-- start GIVEN DATA --
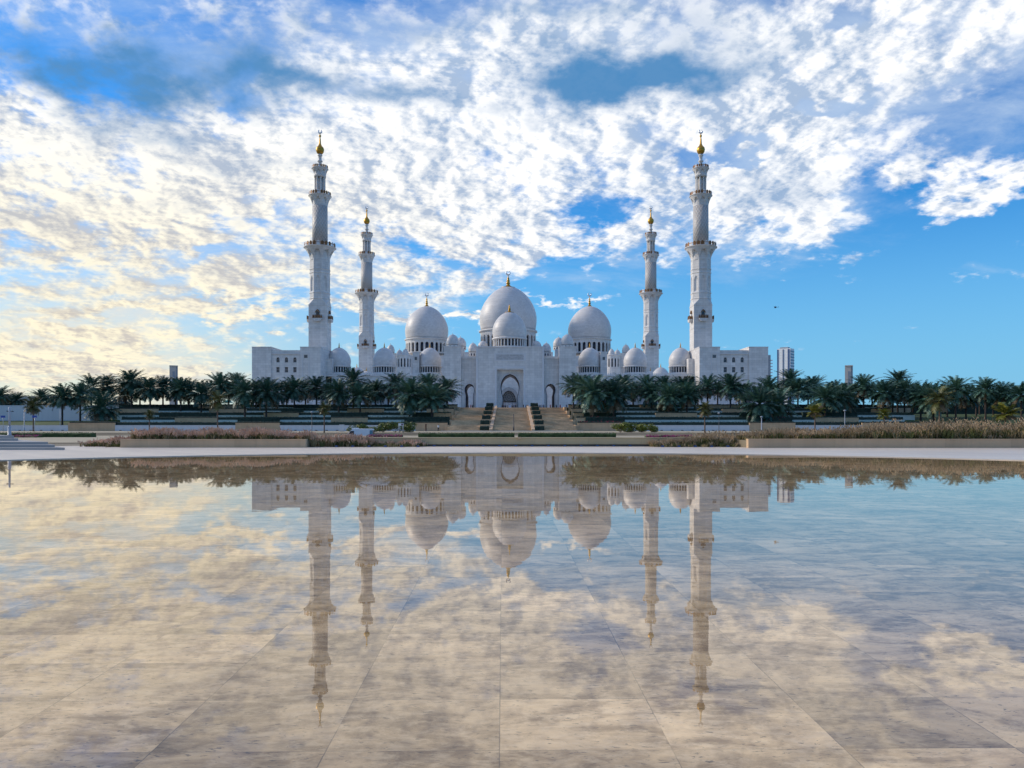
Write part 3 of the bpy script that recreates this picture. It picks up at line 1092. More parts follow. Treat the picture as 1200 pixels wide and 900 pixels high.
# side wings with the two horseshoe arches, and the square towers beyond
for s in (-1, 1):
    wx0, wx1 = sorted((s * hw + s * 0.02, s * 57.5 * k))
    wzt = Z(420.5, 284.5) - 7
    xc = s * 47.8 * k
    w = 6.4 * k
    ops = [(xc, w, Z(456.5, 285) - 7, Z(450.3, 285) - 7 + 0.3, w * 0.8, Z(463.5, 285) - 7)]
    o = MB().prism_y(bay(wx0, wx1, 0, wzt, ops), 2.6, 16.0).box(wx0, wx1, 2.3, 16.2, wzt + 0.01, wzt + 0.9).build('wing', M['white_marble'], mosque)
    o.location = (GX - MQ.x, 282 - 285, 0)
    shade_lining(*ops[0], 3.3, 15.9)
    # raised edge round the arch
    sd_ = arch_side(w * 1.0, Z(456.5, 285) - 7, Z(450.3, 285) - 7 + 0.3, w * 0.8, Z(463.5, 285) - 7)
    rim = MB()
    line = [(xc - dx_, 2.56, z) for dx_, z in [(w * 0.8, 0.0)] + sd_[:-1]] + [(xc, 2.56, sd_[-1][1])] + [(xc + dx_, 2.56, z) for dx_, z in reversed([(w * 0.8, 0.0)] + sd_[:-1])]
    rim.tube(line, 0.16, 6)
    o = rim.build('arch_moulding', M['trim'], mosque)
    o.location = (GX - MQ.x, 282 - 285, 0)
    tx0, tx1 = sorted((s * 57.6 * k, s * 77.6 * k))
    tz = Z(407, 283) - 7
    tb = MB().box(tx0, tx1, 0.6, 8.6, 0.0, tz)
    tb.box(tx0 - 0.12, tx1 + 0.12, 0.45, 8.8, tz + 0.01, tz + 0.4)
    o = tb.build('square_tower', M['white_marble'], mosque)
    o.location = (GX - MQ.x, 282 - 285, 0)
    # slender pylon between the arcade domes
    px0, px1 = sorted((s * 106.2 * 292 / F, s * 114.0 * 292 / F))
    pt = Z(413, 292) - 7
    o = MB().box(px0, px1, 0, 2.4, 0, pt).box(px0 - 0.1, px1 + 0.1, -0.1, 2.5, pt + 0.01, pt + 0.3).box(px0 + 0.55, px1 - 0.55, -0.06, 0.02, pt - 3.2, pt - 1.4).build('pylon', M['white_marble'], mosque)
    o.location = (cxm(292) - MQ.x, 292 - 285, 0)
    o = MB().box(px0 + 0.8, px1 - 0.8, -0.1, -0.055, pt - 2.9, pt - 1.7).build('pylon_window', M['grey_glass'], mosque)
    o.location = (cxm(292) - MQ.x, 292 - 285, 0)
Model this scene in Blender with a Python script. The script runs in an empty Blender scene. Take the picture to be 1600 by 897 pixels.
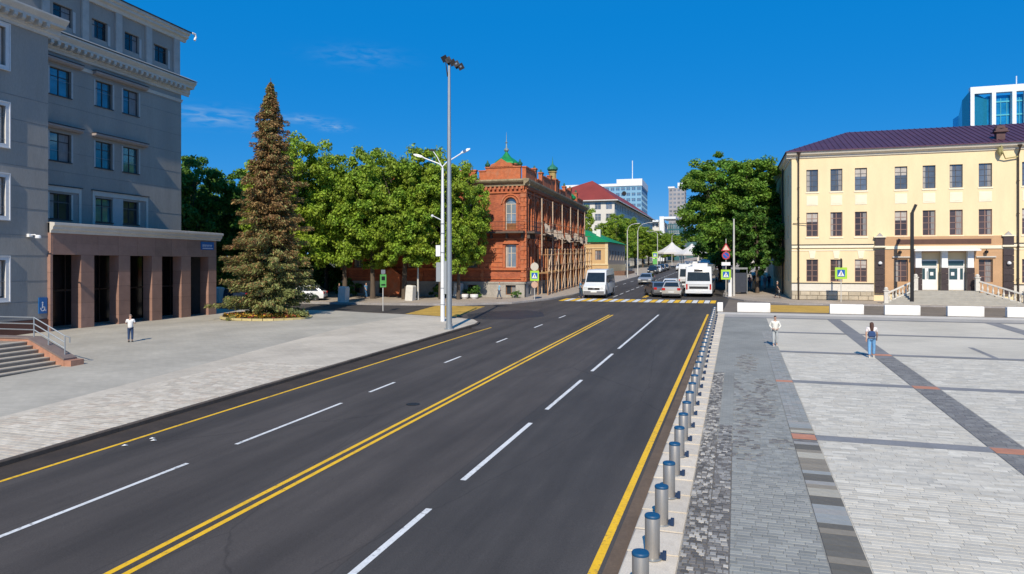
import bpy, math, random
from mathutils import Matrix, Vector, noise as mnoise
import numpy as np
random.seed(7); rng = np.random.default_rng(7)
scene = bpy.context.scene
COL = scene.collection
R = math.radians
# ------------------------------------------------------------------ camera
SL = 0.0229                       # the street climbs gently away from the camera
YAW = math.atan(352/1080.)
cam = bpy.data.cameras.new('camera'); camo = bpy.data.objects.new('camera', cam); COL.objects.link(camo)
camo.location = (0, 0, 5.3); camo.rotation_euler = (R(90), 0, YAW)
cam.sensor_width = 36; cam.lens = 36*1080/1600.; cam.shift_y = -34.5/1600.
cam.clip_start = .1; cam.clip_end = 9000
scene.camera = camo
# ------------------------------------------------------------------ light
SUN_AZ, SUN_EL = R(10), R(40)   # light travels 10 deg left of the street's direction
scene.world = bpy.data.worlds.new('World'); W = scene.world; W.use_nodes = True
nt = W.node_tree; nt.nodes.clear()
out = nt.nodes.new('ShaderNodeOutputWorld'); bg = nt.nodes.new('ShaderNodeBackground')
sky = nt.nodes.new('ShaderNodeTexSky'); sky.sky_type = 'NISHITA'; sky.sun_disc = False
sky.sun_elevation = SUN_EL; sky.sun_rotation = math.pi - SUN_AZ
sky.air_density = 1.0; sky.dust_density = 0.0; sky.ozone_density = 4.0; sky.altitude = 1500
hs = nt.nodes.new('ShaderNodeHueSaturation'); hs.inputs['Saturation'].default_value = 1.4; hs.inputs['Value'].default_value = 1.0
hs.inputs['Hue'].default_value = .5
nt.links.new(sky.outputs[0], hs.inputs['Color'])
flat = nt.nodes.new('ShaderNodeMixRGB'); flat.inputs['Fac'].default_value = .7; flat.inputs['Color2'].default_value = (.05, 2.35, 6.9, 1)   # even, vivid azure
nt.links.new(hs.outputs[0], flat.inputs['Color1'])
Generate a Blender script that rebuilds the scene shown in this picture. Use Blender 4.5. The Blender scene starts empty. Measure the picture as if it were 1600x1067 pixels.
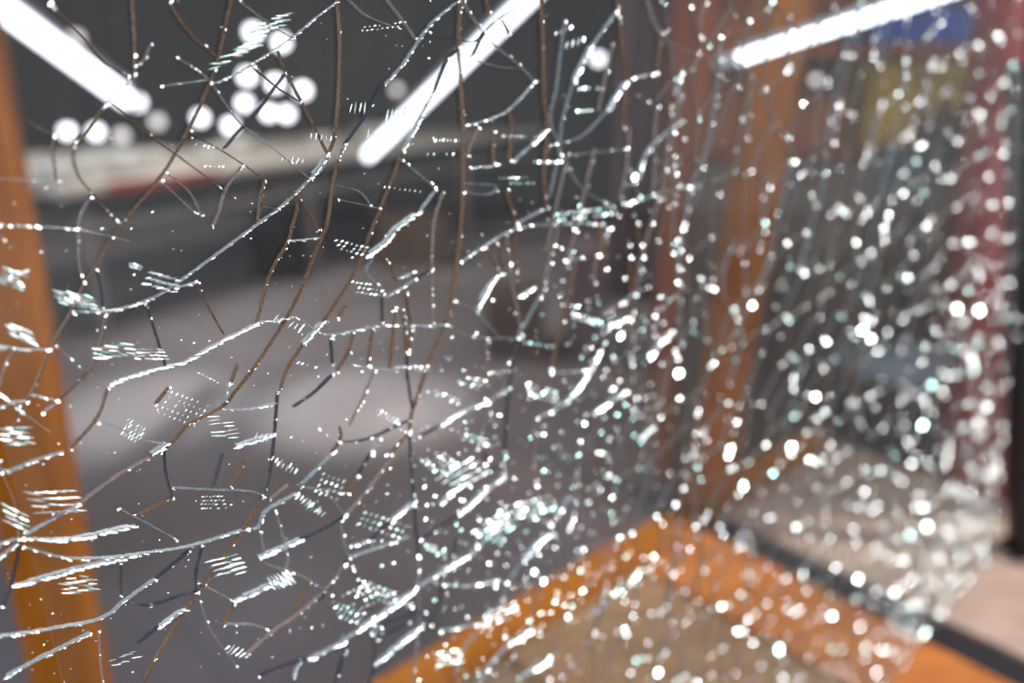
-- end GIVEN DATA --
▶ YOUR TASK
Out of the material above, select every line that holds the string "Blender".

▶ ANSWER BELOW
Model this scene in Blender with a Python script. The script runs in an empty Blender scene. Take the picture to be 1600 by 897 pixels.
Generate a Blender script that rebuilds the scene shown in this picture. Use Blender 4.5. The Blender scene starts empty. Measure the picture as if it were 1600x1067 pixels.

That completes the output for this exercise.